I visit Diane DeMacro’s Cupcakery truck on Clarendon Street, one of only two spots she says that does well for her — the other being in front of the Boston Public Library.

What she thinks would help is if she could set up shop right next to other food trucks. This is known in the trade as “clustering,” and you can see it in action on City Hall plaza in the summertime, and right now in Dewey Square, which is a spot administered by the Rose Kennedy Greenway.

“It’s the clustering that brings people,” DeMarco says. “They feel like they have a choice; it brings groups.”

“So, like maybe have three or four trucks like yours around the corner on Copley Square?” I suggest.

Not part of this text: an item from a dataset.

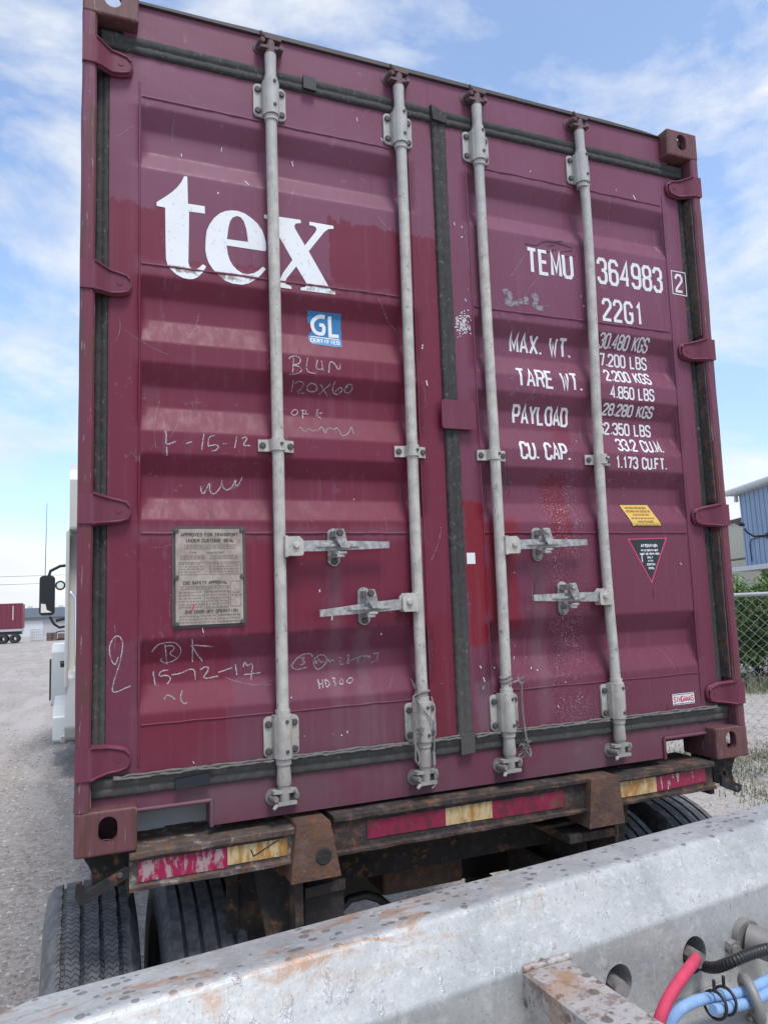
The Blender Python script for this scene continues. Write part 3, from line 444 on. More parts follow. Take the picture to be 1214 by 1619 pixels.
def text(mb, s, x0, x1, zb, zt, w, fn=drape, zb1=None, slant=0.0, lift=LIFT, gap=2.6, squeeze=1.0):
    """stroke lettering between x0 and x1, baseline zb (zb1 at the right end), cap height zt"""
    adv = []; t = 0
    for c in s:
        cw = NARROW.get(c, 6); adv.append(t); t += cw + gap
    t -= gap; h = zt - zb; zb1 = zb if zb1 is None else zb1; sc = (x1 - x0 - w) / t
    for c, a in zip(s, adv):
        if c == ' ': continue
        for st in GLY[c].split(';'):
            pts = []
            for p in st.split():
                u, v = map(float, p.split(',')); cw = NARROW.get(c, 6)
                if c == 'I': u = 3
                x = x0 + w / 2 + (a + u) * sc; base = zb + (zb1 - zb) * (x - x0) / (x1 - x0)
                pts.append((x + slant * (v / 10) * h, base + w / 2 + v / 10 * (h - w)))
            ribbon(mb, pts, w, fn, lift=lift)
def shape(name, polys, mat, parent, fn=drape, lift=LIFT, cut=True):
    """filled outlines laid on the door skin"""
    bm = bmesh.new()
    for poly in polys:
        vs = [bm.verts.new((x, 0, z)) for x, z in poly]
        for t in tessellate_polygon([[Vector((x, z, 0)) for x, z in poly]]):
            try: bm.faces.new([vs[i] for i in t])
            except ValueError: pass
    if cut:
        zs = [v.co.z for v in bm.verts]; xs = [v.co.x for v in bm.verts]
        z = math.floor(min(zs) / .01) * .01
        while z < max(zs):
            z += .01; bmesh.ops.bisect_plane(bm, geom=bm.verts[:] + bm.edges[:] + bm.faces[:], plane_co=(0, 0, z), plane_no=(0, 0, 1))
        x = math.floor(min(xs) / .03) * .03
        while x < max(xs):
            x += .03; bmesh.ops.bisect_plane(bm, geom=bm.verts[:] + bm.edges[:] + bm.faces[:], plane_co=(x, 0, 0), plane_no=(1, 0, 0))
    for v in bm.verts: v.co = fn(v.co.x, v.co.z, lift)
    bmesh.ops.recalc_face_normals(bm, faces=bm.faces)
    me = bpy.data.meshes.new(name); bm.to_mesh(me); bm.free()
    return link(name, me, mat, parent)

# ---------------------------------------------------------------- shipping container
W, H = 2.438, 2.591
ct = empty('shipping_container', 'maroon shipping container with faded doors, loaded on the rusty trailer in the middle', 'shipping container', mw=TILT)
mir = lambda x: W - x

# body: ribbed side walls, roof, floor and rails
b = MB()
def side_poly(x0, sgn):
    pts = []; y = .14
    while y < 5.8:
        pts += [(x0, y), (x0, y + .07), (x0 + sgn * .036, y + .138), (x0 + sgn * .036, y + .208)]; y += .276
    return pts
for x0, sg in ((.006, 1), (W - .006, -1)):
    p = side_poly(x0, sg); p = p + [(x0 + sg * .06, p[-1][1]), (x0 + sg * .06, .14)]
    b.xy(p, .165, 2.50)
b.box(.0, .06, .14, 5.9, 2.50, 2.575); b.box(W - .06, W, .14, 5.9, 2.50, 2.575)
b.box(.0, .05, .18, 5.9, .025, .165); b.box(W - .05, W, .18, 5.9, .025, .165)
b.box(.06, W - .06, .115, 5.95, 2.555, 2.582)
b.box(.05, W - .05, .12, 5.9, .125, .16)
for k in range(20): b.box(.05, W - .05, .28 + k * .29, .325 + k * .29, .022, .125)
b.box(.006, W - .006, 5.9, 6.0, .02, 2.57)
b.build('body', M['side'], ct)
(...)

“Yeah, exactly,” she says with a glint of longing in her eye.

Murnane responds to this idea with a hearty laugh. “Copley Square would be great,” she says. “Except that you have people who need parking for retail, parking for farmer’s markets, so to take out a city block for food truck parking becomes problematic.”

Murnane says she is considering locations for other clusters, but she’s looking more at neglected areas of the city where food trucks could introduce fresh vitality — that’s one of her chief objectives for allowing food trucks in the first place.

“East Boston would be a great location,” she says.

“Maverick [Square]?” I ask?

“Yeah,” she says enthusiastically. “It probably has the second- or third-highest pedestrian traffic in the city.”

But DeMarco says high traffic isn’t always enough, something she found out the hard way in Jamaica Plain’s Egleston Square.

“The city probably had the misconception [that] if you put a food truck in an area that maybe needs revitalization, people will go,” DeMarco says. “But it has not happened.”

DeMarco says her industry is too new to venture into the outer neighborhoods, or pursue altruistic business plans. “I mean, maybe in the future, several years down the line, maybe that could work,” she says. “But right now we need all the support we can get to get, you know, our foot on the ground.”

In the meantime, DeMarco says she’s looking to get back into book publishing. She figures maybe she’ll keep the truck going on the weekends in the summertime, when there are more people walking the sidewalks, looking for a treat.